PROMPT: All entries should be output exactly as they stand.
★ ★ ★ ★ ★ ★ ★
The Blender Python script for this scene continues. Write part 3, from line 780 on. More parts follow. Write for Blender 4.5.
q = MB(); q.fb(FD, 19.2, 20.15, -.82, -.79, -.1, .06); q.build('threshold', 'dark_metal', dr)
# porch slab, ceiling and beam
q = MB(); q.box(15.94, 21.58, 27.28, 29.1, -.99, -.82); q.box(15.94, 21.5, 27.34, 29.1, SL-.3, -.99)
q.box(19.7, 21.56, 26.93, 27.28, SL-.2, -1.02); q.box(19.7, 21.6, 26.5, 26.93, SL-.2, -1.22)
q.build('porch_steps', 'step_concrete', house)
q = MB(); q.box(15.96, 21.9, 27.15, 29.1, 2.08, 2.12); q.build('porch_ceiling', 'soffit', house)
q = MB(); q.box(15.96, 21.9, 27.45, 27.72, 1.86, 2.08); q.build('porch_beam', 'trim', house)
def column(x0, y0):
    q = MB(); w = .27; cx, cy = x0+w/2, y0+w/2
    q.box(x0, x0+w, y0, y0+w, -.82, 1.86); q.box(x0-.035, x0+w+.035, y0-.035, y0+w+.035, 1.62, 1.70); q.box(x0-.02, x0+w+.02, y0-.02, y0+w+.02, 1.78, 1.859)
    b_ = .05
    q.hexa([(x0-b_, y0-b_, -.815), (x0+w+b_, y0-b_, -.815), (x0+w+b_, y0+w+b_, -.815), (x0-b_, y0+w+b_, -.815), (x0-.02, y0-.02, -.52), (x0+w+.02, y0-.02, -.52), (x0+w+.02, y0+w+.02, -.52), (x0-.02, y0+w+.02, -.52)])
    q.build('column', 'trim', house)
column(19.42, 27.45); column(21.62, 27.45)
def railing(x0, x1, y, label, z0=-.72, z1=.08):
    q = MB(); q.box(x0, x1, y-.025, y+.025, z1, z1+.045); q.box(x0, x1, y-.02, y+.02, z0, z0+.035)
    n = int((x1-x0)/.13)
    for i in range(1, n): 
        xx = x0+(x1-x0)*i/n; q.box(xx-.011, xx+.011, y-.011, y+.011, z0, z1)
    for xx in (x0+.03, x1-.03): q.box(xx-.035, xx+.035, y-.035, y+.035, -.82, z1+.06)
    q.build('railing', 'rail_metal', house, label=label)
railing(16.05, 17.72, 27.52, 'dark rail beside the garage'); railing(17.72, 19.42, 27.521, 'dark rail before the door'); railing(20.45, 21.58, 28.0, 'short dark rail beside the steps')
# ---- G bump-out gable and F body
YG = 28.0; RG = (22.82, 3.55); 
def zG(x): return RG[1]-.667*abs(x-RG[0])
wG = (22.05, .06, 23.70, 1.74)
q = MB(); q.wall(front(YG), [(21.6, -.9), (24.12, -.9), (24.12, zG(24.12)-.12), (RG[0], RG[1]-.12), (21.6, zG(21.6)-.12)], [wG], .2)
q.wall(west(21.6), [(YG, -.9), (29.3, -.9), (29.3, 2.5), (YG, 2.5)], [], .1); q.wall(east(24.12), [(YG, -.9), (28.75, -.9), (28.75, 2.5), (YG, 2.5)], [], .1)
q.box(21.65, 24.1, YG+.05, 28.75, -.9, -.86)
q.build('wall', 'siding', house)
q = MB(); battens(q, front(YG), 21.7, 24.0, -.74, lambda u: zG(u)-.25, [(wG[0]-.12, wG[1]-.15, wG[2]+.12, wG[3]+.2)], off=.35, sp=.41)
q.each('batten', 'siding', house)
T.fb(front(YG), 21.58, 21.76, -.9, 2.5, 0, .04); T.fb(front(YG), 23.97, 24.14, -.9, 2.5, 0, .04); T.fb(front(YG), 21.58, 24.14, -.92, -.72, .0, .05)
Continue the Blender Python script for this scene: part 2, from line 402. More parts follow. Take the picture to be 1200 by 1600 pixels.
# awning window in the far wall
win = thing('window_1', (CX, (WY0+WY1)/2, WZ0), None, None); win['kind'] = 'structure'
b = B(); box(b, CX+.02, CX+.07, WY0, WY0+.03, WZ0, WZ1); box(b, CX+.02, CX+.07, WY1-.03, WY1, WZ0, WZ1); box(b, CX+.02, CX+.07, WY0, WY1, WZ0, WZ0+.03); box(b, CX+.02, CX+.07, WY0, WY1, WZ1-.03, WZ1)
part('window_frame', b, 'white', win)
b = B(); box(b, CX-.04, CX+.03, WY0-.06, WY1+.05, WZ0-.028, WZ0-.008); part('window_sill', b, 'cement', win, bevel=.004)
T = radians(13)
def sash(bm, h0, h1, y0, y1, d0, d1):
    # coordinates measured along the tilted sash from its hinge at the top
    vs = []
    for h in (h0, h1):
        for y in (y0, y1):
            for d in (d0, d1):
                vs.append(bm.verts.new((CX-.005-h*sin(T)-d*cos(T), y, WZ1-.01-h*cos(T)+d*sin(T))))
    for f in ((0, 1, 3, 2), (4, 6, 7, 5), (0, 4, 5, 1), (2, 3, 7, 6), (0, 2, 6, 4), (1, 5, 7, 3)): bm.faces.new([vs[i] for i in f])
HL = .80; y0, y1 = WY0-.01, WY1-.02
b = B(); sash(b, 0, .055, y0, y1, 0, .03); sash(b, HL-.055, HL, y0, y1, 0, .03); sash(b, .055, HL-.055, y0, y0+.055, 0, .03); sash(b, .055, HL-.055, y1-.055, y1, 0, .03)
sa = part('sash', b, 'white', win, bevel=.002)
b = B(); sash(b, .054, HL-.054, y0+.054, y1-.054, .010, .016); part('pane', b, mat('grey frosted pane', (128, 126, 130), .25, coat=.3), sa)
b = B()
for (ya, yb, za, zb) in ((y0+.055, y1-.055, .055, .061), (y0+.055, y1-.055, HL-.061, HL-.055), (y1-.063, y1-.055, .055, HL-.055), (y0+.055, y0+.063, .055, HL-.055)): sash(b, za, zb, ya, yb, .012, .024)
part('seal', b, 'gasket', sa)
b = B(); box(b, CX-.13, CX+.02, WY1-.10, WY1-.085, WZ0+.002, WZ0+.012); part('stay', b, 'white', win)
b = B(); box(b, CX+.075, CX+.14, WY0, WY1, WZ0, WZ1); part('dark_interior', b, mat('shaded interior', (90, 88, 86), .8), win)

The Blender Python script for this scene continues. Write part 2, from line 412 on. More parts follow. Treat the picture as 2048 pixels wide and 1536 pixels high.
★ ★ ★ ★ ★ ★ ★
EXERCISE RESULT:
The Blender Python script for this scene continues. Write part 3, from line 780 on. More parts follow. Write for Blender 4.5.
q = MB(); q.fb(FD, 19.2, 20.15, -.82, -.79, -.1, .06); q.build('threshold', 'dark_metal', dr)
# porch slab, ceiling and beam
q = MB(); q.box(15.94, 21.58, 27.28, 29.1, -.99, -.82); q.box(15.94, 21.5, 27.34, 29.1, SL-.3, -.99)
q.box(19.7, 21.56, 26.93, 27.28, SL-.2, -1.02); q.box(19.7, 21.6, 26.5, 26.93, SL-.2, -1.22)
q.build('porch_steps', 'step_concrete', house)
q = MB(); q.box(15.96, 21.9, 27.15, 29.1, 2.08, 2.12); q.build('porch_ceiling', 'soffit', house)
q = MB(); q.box(15.96, 21.9, 27.45, 27.72, 1.86, 2.08); q.build('porch_beam', 'trim', house)
def column(x0, y0):
    q = MB(); w = .27; cx, cy = x0+w/2, y0+w/2
    q.box(x0, x0+w, y0, y0+w, -.82, 1.86); q.box(x0-.035, x0+w+.035, y0-.035, y0+w+.035, 1.62, 1.70); q.box(x0-.02, x0+w+.02, y0-.02, y0+w+.02, 1.78, 1.859)
    b_ = .05
    q.hexa([(x0-b_, y0-b_, -.815), (x0+w+b_, y0-b_, -.815), (x0+w+b_, y0+w+b_, -.815), (x0-b_, y0+w+b_, -.815), (x0-.02, y0-.02, -.52), (x0+w+.02, y0-.02, -.52), (x0+w+.02, y0+w+.02, -.52), (x0-.02, y0+w+.02, -.52)])
    q.build('column', 'trim', house)
column(19.42, 27.45); column(21.62, 27.45)
def railing(x0, x1, y, label, z0=-.72, z1=.08):
    q = MB(); q.box(x0, x1, y-.025, y+.025, z1, z1+.045); q.box(x0, x1, y-.02, y+.02, z0, z0+.035)
    n = int((x1-x0)/.13)
    for i in range(1, n): 
        xx = x0+(x1-x0)*i/n; q.box(xx-.011, xx+.011, y-.011, y+.011, z0, z1)
    for xx in (x0+.03, x1-.03): q.box(xx-.035, xx+.035, y-.035, y+.035, -.82, z1+.06)
    q.build('railing', 'rail_metal', house, label=label)
railing(16.05, 17.72, 27.52, 'dark rail beside the garage'); railing(17.72, 19.42, 27.521, 'dark rail before the door'); railing(20.45, 21.58, 28.0, 'short dark rail beside the steps')
# ---- G bump-out gable and F body
YG = 28.0; RG = (22.82, 3.55); 
def zG(x): return RG[1]-.667*abs(x-RG[0])
wG = (22.05, .06, 23.70, 1.74)
q = MB(); q.wall(front(YG), [(21.6, -.9), (24.12, -.9), (24.12, zG(24.12)-.12), (RG[0], RG[1]-.12), (21.6, zG(21.6)-.12)], [wG], .2)
q.wall(west(21.6), [(YG, -.9), (29.3, -.9), (29.3, 2.5), (YG, 2.5)], [], .1); q.wall(east(24.12), [(YG, -.9), (28.75, -.9), (28.75, 2.5), (YG, 2.5)], [], .1)
q.box(21.65, 24.1, YG+.05, 28.75, -.9, -.86)
q.build('wall', 'siding', house)
q = MB(); battens(q, front(YG), 21.7, 24.0, -.74, lambda u: zG(u)-.25, [(wG[0]-.12, wG[1]-.15, wG[2]+.12, wG[3]+.2)], off=.35, sp=.41)
q.each('batten', 'siding', house)
T.fb(front(YG), 21.58, 21.76, -.9, 2.5, 0, .04); T.fb(front(YG), 23.97, 24.14, -.9, 2.5, 0, .04); T.fb(front(YG), 21.58, 24.14, -.92, -.72, .0, .05)
Continue the Blender Python script for this scene: part 2, from line 402. More parts follow. Take the picture to be 1200 by 1600 pixels.
# awning window in the far wall
win = thing('window_1', (CX, (WY0+WY1)/2, WZ0), None, None); win['kind'] = 'structure'
b = B(); box(b, CX+.02, CX+.07, WY0, WY0+.03, WZ0, WZ1); box(b, CX+.02, CX+.07, WY1-.03, WY1, WZ0, WZ1); box(b, CX+.02, CX+.07, WY0, WY1, WZ0, WZ0+.03); box(b, CX+.02, CX+.07, WY0, WY1, WZ1-.03, WZ1)
part('window_frame', b, 'white', win)
b = B(); box(b, CX-.04, CX+.03, WY0-.06, WY1+.05, WZ0-.028, WZ0-.008); part('window_sill', b, 'cement', win, bevel=.004)
T = radians(13)
def sash(bm, h0, h1, y0, y1, d0, d1):
    # coordinates measured along the tilted sash from its hinge at the top
    vs = []
    for h in (h0, h1):
        for y in (y0, y1):
            for d in (d0, d1):
                vs.append(bm.verts.new((CX-.005-h*sin(T)-d*cos(T), y, WZ1-.01-h*cos(T)+d*sin(T))))
    for f in ((0, 1, 3, 2), (4, 6, 7, 5), (0, 4, 5, 1), (2, 3, 7, 6), (0, 2, 6, 4), (1, 5, 7, 3)): bm.faces.new([vs[i] for i in f])
HL = .80; y0, y1 = WY0-.01, WY1-.02
b = B(); sash(b, 0, .055, y0, y1, 0, .03); sash(b, HL-.055, HL, y0, y1, 0, .03); sash(b, .055, HL-.055, y0, y0+.055, 0, .03); sash(b, .055, HL-.055, y1-.055, y1, 0, .03)
sa = part('sash', b, 'white', win, bevel=.002)
b = B(); sash(b, .054, HL-.054, y0+.054, y1-.054, .010, .016); part('pane', b, mat('grey frosted pane', (128, 126, 130), .25, coat=.3), sa)
b = B()
for (ya, yb, za, zb) in ((y0+.055, y1-.055, .055, .061), (y0+.055, y1-.055, HL-.061, HL-.055), (y1-.063, y1-.055, .055, HL-.055), (y0+.055, y0+.063, .055, HL-.055)): sash(b, za, zb, ya, yb, .012, .024)
part('seal', b, 'gasket', sa)
b = B(); box(b, CX-.13, CX+.02, WY1-.10, WY1-.085, WZ0+.002, WZ0+.012); part('stay', b, 'white', win)
b = B(); box(b, CX+.075, CX+.14, WY0, WY1, WZ0, WZ1); part('dark_interior', b, mat('shaded interior', (90, 88, 86), .8), win)

The Blender Python script for this scene continues. Write part 2, from line 412 on. More parts follow. Treat the picture as 2048 pixels wide and 1536 pixels high.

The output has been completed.